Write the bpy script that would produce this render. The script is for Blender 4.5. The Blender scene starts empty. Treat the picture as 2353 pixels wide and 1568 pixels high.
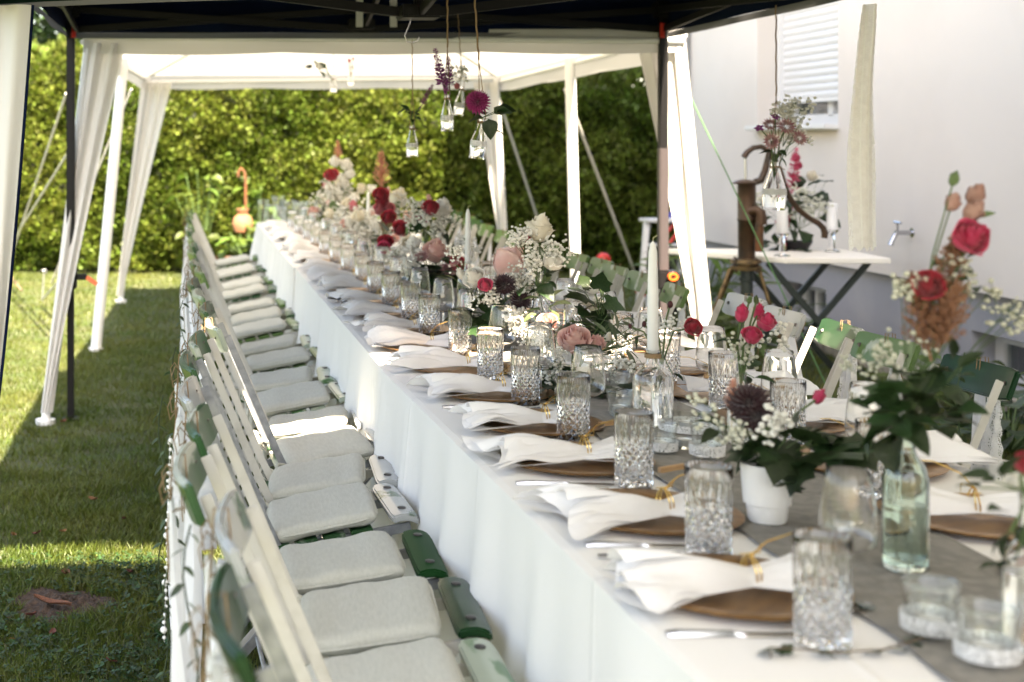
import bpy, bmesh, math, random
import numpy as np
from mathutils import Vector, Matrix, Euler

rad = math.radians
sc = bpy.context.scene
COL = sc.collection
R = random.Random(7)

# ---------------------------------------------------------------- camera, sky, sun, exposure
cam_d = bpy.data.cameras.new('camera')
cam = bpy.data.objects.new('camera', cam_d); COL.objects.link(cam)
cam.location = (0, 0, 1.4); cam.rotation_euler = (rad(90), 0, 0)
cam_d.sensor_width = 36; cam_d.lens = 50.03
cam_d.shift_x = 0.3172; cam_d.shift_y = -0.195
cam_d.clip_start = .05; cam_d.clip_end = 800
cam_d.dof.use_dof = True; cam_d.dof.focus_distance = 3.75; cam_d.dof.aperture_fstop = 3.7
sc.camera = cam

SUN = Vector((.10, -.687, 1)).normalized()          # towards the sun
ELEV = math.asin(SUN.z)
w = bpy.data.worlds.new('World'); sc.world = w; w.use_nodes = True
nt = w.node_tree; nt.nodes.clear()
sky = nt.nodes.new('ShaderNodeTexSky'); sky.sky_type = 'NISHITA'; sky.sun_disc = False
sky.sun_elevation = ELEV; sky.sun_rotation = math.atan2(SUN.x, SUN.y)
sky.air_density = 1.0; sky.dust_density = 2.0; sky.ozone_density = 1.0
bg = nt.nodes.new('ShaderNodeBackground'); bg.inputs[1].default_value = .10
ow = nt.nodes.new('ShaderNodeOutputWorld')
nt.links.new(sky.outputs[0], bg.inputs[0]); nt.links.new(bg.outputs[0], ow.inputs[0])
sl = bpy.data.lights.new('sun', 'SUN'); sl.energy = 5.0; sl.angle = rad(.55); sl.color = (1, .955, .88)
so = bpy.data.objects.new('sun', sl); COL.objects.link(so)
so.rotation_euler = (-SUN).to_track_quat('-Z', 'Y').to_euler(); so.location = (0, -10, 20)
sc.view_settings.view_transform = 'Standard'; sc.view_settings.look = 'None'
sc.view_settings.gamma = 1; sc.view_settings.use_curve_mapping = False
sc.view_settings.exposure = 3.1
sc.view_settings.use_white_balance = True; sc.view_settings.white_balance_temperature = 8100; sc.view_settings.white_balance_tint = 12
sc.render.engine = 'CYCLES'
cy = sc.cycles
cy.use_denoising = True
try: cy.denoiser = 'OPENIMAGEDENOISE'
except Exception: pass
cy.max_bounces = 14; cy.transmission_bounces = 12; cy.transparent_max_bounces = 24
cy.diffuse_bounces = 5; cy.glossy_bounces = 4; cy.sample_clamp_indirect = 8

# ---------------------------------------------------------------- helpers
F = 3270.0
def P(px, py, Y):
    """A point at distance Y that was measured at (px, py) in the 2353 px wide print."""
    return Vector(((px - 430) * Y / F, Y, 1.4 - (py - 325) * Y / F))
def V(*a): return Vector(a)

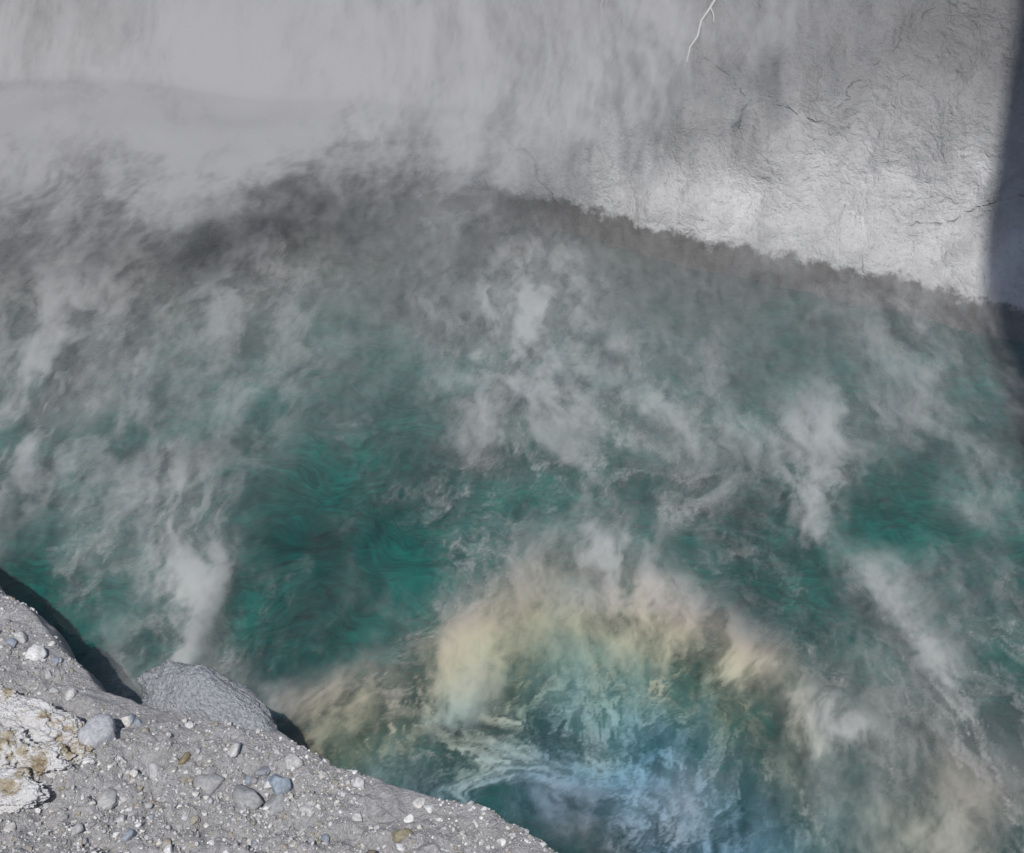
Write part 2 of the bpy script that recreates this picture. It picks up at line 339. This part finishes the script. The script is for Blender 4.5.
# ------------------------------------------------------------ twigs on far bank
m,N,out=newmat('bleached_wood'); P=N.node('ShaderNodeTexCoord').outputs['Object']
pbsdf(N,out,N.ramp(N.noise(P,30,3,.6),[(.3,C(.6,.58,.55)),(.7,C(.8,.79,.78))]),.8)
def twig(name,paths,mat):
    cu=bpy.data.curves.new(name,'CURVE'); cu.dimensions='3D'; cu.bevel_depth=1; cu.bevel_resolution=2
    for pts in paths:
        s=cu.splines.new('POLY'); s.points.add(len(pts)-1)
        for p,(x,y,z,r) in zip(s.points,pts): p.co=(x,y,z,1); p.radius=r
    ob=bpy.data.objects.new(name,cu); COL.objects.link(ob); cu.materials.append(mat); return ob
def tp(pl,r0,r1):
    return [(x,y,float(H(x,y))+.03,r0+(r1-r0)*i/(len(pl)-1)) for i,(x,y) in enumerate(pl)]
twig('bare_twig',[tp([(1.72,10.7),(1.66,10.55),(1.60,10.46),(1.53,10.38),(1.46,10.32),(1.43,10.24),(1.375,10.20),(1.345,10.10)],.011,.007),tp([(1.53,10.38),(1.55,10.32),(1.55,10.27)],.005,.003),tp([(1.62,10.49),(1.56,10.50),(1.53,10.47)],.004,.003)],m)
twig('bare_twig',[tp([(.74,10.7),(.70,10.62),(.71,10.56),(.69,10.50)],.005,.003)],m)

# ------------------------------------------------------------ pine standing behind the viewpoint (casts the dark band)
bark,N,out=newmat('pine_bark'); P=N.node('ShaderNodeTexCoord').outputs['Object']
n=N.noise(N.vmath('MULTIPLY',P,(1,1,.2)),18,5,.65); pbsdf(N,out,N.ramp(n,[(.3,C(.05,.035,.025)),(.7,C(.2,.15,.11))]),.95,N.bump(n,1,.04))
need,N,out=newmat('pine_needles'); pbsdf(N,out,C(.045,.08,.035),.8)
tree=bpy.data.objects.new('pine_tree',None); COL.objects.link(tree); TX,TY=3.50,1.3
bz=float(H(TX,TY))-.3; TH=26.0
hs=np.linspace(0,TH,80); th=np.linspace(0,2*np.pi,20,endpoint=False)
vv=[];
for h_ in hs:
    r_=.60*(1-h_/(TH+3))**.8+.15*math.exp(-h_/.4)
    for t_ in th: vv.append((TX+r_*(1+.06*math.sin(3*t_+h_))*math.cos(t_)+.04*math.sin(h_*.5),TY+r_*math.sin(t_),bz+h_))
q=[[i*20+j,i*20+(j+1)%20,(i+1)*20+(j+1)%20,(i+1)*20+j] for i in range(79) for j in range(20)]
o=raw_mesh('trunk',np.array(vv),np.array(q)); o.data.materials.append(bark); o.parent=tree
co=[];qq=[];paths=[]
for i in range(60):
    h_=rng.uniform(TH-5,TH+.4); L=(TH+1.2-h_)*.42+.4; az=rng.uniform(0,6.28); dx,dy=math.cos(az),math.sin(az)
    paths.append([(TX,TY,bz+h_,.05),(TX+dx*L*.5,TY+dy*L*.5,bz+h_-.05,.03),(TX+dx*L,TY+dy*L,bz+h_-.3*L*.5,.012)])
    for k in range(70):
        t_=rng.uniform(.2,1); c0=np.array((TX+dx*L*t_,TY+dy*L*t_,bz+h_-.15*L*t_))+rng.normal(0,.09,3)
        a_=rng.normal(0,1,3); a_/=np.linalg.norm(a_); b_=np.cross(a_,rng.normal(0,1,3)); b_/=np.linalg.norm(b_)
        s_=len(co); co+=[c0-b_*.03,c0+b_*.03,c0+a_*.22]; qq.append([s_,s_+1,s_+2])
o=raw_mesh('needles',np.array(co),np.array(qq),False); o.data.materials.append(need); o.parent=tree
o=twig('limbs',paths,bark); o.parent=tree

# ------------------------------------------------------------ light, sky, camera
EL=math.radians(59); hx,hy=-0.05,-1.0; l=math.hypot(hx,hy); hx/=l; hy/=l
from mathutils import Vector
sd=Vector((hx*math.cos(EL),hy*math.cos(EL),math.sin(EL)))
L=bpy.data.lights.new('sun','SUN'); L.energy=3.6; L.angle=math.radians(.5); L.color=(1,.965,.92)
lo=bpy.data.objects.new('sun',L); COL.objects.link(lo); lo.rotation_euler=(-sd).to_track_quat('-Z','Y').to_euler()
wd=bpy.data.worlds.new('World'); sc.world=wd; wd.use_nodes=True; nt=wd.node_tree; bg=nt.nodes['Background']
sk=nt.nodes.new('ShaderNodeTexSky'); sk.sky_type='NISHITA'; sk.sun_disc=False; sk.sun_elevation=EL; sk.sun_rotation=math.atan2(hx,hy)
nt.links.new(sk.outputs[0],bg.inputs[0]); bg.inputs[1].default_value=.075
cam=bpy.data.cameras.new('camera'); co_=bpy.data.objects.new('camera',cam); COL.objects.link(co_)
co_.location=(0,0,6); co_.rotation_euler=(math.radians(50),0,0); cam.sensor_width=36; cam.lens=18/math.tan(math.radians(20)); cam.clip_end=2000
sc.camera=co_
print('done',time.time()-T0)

Work to complete — Write out again exactly the lines from the start of the data above through the line containing "sc.camera = cam", inclusive, excluding any pictures.

Solution to the exercise —
Write the bpy script that would produce this render. The script is for Blender 4.5. The Blender scene starts empty. Treat the picture as 2353 pixels wide and 1568 pixels high.
import bpy, bmesh, math, random
import numpy as np
from mathutils import Vector, Matrix, Euler

rad = math.radians
sc = bpy.context.scene
COL = sc.collection
R = random.Random(7)

# ---------------------------------------------------------------- camera, sky, sun, exposure
cam_d = bpy.data.cameras.new('camera')
cam = bpy.data.objects.new('camera', cam_d); COL.objects.link(cam)
cam.location = (0, 0, 1.4); cam.rotation_euler = (rad(90), 0, 0)
cam_d.sensor_width = 36; cam_d.lens = 50.03
cam_d.shift_x = 0.3172; cam_d.shift_y = -0.195
cam_d.clip_start = .05; cam_d.clip_end = 800
cam_d.dof.use_dof = True; cam_d.dof.focus_distance = 3.75; cam_d.dof.aperture_fstop = 3.7
sc.camera = cam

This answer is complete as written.